▶ **WRITTEN TASK**: Scan the lines below for the string "script" and copy every one that has it.

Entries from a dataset
********************

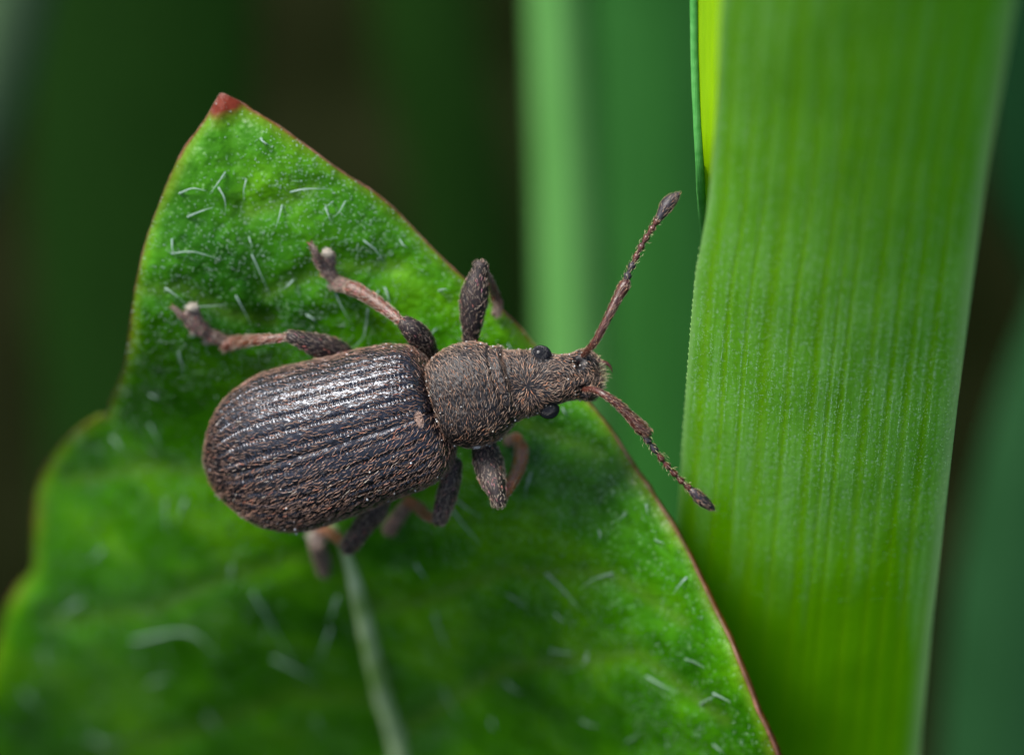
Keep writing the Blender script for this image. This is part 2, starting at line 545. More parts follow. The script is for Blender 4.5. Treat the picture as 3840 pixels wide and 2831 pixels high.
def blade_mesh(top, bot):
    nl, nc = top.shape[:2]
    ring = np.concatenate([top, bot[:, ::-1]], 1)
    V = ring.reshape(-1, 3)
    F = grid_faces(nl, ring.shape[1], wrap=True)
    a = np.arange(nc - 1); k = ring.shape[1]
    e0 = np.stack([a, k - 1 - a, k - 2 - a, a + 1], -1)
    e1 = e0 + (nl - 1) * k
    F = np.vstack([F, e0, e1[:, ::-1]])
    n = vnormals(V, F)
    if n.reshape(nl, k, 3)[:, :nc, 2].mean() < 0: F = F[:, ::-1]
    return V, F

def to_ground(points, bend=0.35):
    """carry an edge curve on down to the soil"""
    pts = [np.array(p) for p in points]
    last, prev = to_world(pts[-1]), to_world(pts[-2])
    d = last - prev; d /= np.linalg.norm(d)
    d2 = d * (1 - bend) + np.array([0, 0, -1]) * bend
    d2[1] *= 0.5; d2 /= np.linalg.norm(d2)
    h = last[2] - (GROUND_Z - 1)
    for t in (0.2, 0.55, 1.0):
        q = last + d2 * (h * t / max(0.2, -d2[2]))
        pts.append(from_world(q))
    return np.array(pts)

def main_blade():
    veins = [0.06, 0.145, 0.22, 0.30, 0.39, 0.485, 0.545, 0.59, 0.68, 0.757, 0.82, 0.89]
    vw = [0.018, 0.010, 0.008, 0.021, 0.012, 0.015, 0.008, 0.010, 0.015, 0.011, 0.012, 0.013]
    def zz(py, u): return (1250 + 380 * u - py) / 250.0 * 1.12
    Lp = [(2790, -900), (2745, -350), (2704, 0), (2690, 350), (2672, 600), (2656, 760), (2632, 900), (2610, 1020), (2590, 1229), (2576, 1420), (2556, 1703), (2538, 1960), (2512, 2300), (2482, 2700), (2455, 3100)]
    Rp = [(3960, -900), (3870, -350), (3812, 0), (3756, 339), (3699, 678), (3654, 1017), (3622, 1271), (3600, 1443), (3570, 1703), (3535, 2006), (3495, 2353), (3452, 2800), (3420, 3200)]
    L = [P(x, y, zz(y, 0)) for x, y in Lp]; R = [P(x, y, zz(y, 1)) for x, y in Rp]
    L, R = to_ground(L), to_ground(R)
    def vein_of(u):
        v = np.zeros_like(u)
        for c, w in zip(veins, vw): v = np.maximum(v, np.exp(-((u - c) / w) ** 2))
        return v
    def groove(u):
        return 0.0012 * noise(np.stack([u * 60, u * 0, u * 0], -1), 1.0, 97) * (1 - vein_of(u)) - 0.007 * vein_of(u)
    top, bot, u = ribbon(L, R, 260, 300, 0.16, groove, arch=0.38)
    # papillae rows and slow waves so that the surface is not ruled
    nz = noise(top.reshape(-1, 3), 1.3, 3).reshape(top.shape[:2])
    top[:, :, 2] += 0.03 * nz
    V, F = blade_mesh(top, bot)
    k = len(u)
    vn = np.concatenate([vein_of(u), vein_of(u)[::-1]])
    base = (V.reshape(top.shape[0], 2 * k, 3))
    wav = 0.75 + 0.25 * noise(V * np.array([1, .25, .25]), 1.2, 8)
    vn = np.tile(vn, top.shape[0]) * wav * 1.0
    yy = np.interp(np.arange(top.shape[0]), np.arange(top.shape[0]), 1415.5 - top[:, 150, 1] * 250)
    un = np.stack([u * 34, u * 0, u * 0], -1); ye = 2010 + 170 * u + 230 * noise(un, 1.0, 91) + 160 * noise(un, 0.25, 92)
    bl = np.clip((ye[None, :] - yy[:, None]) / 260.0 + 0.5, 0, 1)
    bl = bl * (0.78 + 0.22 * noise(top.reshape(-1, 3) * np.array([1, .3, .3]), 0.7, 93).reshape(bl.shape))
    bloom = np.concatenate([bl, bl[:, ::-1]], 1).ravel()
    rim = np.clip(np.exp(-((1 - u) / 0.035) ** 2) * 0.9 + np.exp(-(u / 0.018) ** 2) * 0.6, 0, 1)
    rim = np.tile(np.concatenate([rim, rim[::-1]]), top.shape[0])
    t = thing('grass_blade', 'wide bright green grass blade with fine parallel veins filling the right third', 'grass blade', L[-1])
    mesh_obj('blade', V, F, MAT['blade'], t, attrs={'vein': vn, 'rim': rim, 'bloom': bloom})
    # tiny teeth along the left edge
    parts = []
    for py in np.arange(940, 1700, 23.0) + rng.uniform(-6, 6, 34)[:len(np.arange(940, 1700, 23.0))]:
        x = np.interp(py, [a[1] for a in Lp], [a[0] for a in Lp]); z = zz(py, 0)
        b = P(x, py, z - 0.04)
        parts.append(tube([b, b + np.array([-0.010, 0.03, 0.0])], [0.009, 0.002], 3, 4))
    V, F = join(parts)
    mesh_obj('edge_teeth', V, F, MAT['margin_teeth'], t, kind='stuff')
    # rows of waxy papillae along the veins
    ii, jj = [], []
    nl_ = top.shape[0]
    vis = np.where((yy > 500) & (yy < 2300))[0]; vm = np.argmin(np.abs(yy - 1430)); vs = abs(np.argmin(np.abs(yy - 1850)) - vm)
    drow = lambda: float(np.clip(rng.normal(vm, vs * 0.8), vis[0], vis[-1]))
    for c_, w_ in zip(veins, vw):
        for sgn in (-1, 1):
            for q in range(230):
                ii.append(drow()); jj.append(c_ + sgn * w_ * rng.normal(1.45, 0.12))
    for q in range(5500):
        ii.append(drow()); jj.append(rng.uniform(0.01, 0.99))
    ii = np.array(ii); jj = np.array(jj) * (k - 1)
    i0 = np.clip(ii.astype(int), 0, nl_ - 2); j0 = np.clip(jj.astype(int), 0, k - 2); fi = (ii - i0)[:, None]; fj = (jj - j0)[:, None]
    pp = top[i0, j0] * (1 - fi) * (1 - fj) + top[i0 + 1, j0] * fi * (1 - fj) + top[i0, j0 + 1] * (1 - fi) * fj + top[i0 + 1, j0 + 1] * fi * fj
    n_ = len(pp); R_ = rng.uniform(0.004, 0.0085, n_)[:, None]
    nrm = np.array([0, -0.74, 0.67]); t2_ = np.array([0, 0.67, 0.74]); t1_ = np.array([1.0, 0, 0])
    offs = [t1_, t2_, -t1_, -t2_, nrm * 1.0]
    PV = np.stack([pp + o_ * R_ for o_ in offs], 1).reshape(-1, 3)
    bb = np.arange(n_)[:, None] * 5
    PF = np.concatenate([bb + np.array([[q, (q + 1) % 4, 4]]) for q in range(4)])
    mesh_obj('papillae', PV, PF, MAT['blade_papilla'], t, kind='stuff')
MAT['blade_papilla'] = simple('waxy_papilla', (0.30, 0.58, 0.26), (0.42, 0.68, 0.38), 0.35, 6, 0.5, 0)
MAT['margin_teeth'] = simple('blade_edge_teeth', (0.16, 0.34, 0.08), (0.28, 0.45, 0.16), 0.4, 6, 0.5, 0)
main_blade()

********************

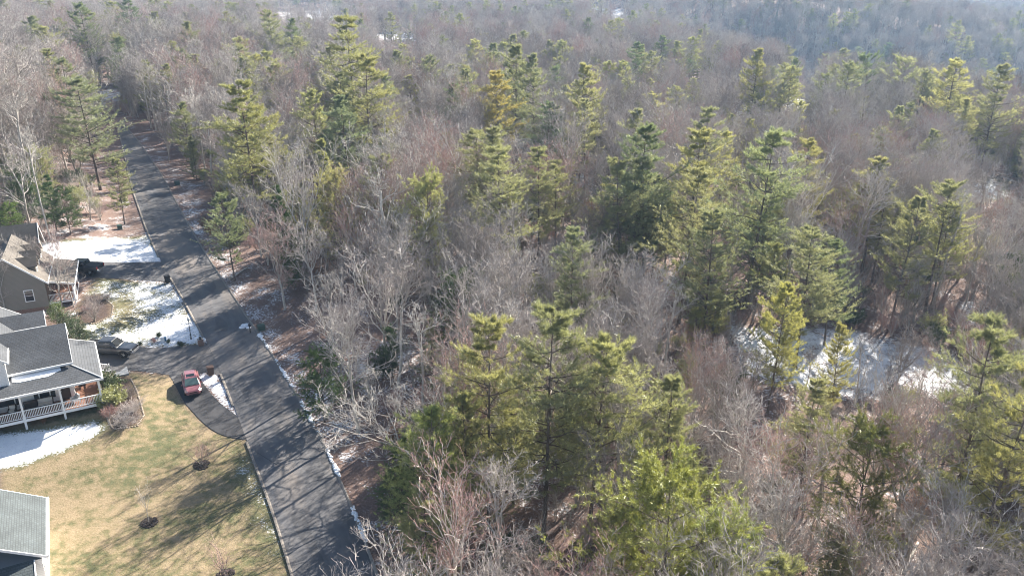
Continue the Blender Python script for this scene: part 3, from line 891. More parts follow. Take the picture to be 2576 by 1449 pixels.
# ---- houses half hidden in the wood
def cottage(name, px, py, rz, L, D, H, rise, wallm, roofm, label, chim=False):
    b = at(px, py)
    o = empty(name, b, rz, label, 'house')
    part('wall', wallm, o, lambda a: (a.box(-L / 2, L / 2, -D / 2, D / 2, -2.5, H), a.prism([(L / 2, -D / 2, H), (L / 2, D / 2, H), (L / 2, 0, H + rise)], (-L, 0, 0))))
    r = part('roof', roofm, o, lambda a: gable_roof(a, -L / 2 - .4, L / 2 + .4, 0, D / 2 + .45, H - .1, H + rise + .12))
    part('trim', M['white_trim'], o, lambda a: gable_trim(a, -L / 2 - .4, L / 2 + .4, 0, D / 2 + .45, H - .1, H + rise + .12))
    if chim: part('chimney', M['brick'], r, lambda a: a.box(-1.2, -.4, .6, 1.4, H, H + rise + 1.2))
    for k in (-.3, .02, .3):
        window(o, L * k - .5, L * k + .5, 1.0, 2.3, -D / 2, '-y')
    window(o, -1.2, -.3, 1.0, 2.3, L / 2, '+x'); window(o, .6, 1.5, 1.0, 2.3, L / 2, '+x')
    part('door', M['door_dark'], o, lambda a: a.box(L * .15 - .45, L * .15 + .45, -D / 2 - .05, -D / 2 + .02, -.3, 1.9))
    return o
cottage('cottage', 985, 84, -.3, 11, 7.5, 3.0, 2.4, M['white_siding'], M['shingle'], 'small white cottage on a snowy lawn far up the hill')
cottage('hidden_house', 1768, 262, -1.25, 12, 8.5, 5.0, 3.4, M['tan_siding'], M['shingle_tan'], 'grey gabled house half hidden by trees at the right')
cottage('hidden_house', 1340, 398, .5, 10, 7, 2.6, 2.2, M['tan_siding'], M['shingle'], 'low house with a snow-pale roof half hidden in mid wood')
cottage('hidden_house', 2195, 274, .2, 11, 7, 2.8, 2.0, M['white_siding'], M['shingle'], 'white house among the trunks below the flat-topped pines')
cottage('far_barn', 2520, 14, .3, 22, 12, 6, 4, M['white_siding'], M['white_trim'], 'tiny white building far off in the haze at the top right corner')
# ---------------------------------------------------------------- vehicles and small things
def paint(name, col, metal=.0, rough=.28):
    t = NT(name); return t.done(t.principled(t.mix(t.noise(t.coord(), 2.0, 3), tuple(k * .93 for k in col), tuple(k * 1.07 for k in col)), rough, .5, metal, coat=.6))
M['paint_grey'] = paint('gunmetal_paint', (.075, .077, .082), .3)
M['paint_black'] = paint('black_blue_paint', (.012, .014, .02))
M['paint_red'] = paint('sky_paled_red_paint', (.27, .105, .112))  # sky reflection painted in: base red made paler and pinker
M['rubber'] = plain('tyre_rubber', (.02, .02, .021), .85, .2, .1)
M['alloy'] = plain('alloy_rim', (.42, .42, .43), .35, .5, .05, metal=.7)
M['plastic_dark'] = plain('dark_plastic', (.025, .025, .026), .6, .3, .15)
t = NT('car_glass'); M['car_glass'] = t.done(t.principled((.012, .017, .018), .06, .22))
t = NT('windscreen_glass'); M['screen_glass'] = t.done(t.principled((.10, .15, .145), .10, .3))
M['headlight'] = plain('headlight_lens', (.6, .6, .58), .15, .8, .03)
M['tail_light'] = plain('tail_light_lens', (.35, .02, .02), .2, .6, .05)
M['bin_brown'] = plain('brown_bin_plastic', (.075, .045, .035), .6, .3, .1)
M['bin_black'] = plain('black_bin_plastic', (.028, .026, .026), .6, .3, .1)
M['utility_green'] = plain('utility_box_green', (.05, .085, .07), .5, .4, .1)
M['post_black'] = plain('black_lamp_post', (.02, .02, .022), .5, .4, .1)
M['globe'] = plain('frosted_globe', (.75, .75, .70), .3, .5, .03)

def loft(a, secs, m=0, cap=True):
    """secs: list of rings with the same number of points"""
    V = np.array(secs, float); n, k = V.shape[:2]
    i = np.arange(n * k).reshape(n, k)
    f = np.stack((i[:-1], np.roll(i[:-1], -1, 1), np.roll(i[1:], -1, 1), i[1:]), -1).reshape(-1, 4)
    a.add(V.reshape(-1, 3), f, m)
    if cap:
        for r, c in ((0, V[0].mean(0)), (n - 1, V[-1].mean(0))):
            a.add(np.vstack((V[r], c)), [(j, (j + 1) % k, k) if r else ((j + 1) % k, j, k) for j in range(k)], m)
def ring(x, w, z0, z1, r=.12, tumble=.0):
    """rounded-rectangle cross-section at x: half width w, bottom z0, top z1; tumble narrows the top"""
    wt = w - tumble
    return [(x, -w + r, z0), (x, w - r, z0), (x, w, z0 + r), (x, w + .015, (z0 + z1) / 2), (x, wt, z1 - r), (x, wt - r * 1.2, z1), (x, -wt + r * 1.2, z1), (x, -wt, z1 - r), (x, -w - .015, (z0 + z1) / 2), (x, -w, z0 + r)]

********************

▶ **WRITTEN RESPONSE**:
Keep writing the Blender script for this image. This is part 2, starting at line 545. More parts follow. The script is for Blender 4.5. Treat the picture as 3840 pixels wide and 2831 pixels high.
Continue the Blender Python script for this scene: part 3, from line 891. More parts follow. Take the picture to be 2576 by 1449 pixels.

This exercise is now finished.